Ein Tag im Leben von Lowboy. Aber was sind schon Tage, was ist das Leben. Will Heller nennt sich Lowboy, tiefer gelegt, auch durch die Medikamente. Er ist sechzehn, schizophren und will die Welt retten. Oder muss, denn die Welt wird sich überhitzen, wenn er sie nicht abkühlt, und er hat dafür nur einen Tag Zeit. Diesen Tag begleitet ihn Wray auf seinen Driften durch die Unter-Welt der New Yorker U-Bahn und er beschreibt Lowboys Wahrnehmungsstörungen faszinierend.
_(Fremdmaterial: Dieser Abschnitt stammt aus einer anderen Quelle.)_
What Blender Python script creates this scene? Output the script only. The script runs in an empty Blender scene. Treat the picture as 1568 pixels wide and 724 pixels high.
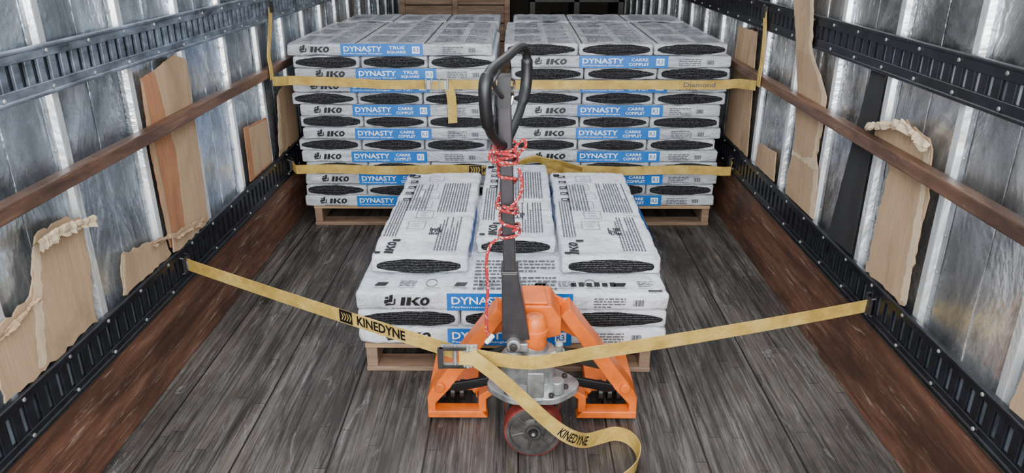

Sobald er die Augen aufschlug, bereute er es. Die Dinge um ihn herum flackerten kurz, bevor sie scharf und deut­lich wurden, als hätte er sie in einem schwachen Moment ertappt, und dann begannen ihre Umrisse zu zucken und ineinander zu verschwimmen. O nein, murmelte er. Die Argonlampen stotterten wie Tauben. Eine Art Intelligenz lenkte sie. Er versuchte sich einzureden, dass es nichts zu bedeuten hatte, was er sah, dass es ihn nichts anging, aber es war zu spät. Er klammerte sich an die Kante der Bank, at­mete schnell und keuchend und zwang sich, die Dinge direkt anzusehen. Die Bank war glatt, die Wand hell, die Skelette waren uninteressant und tot wie eh und je. Alles war, wie es sein sollte, unbeseelt und unbewegt. Sogar die Leute, die auf den Zug warteten, wirkten vollkommen stimmig und ruhig, aber das war schon wieder falsch. Es war, als hätte er einen Blick hinter den Vorhang eines Theaters erhascht, hinter die Aufbauten und die Leinwandkulissen, und obwohl das Stück gut war, konnte er all die Seile und Flaschenzüge nicht ver­gessen. Damit hättest du rechnen müssen, sagte er sich. Du hast damit gerechnet. Aber er hatte es nicht so bald erwartet, er hatte noch nicht jetzt damit gerechnet, und er fühlte sich ausgehöhlt, hilflos und krank.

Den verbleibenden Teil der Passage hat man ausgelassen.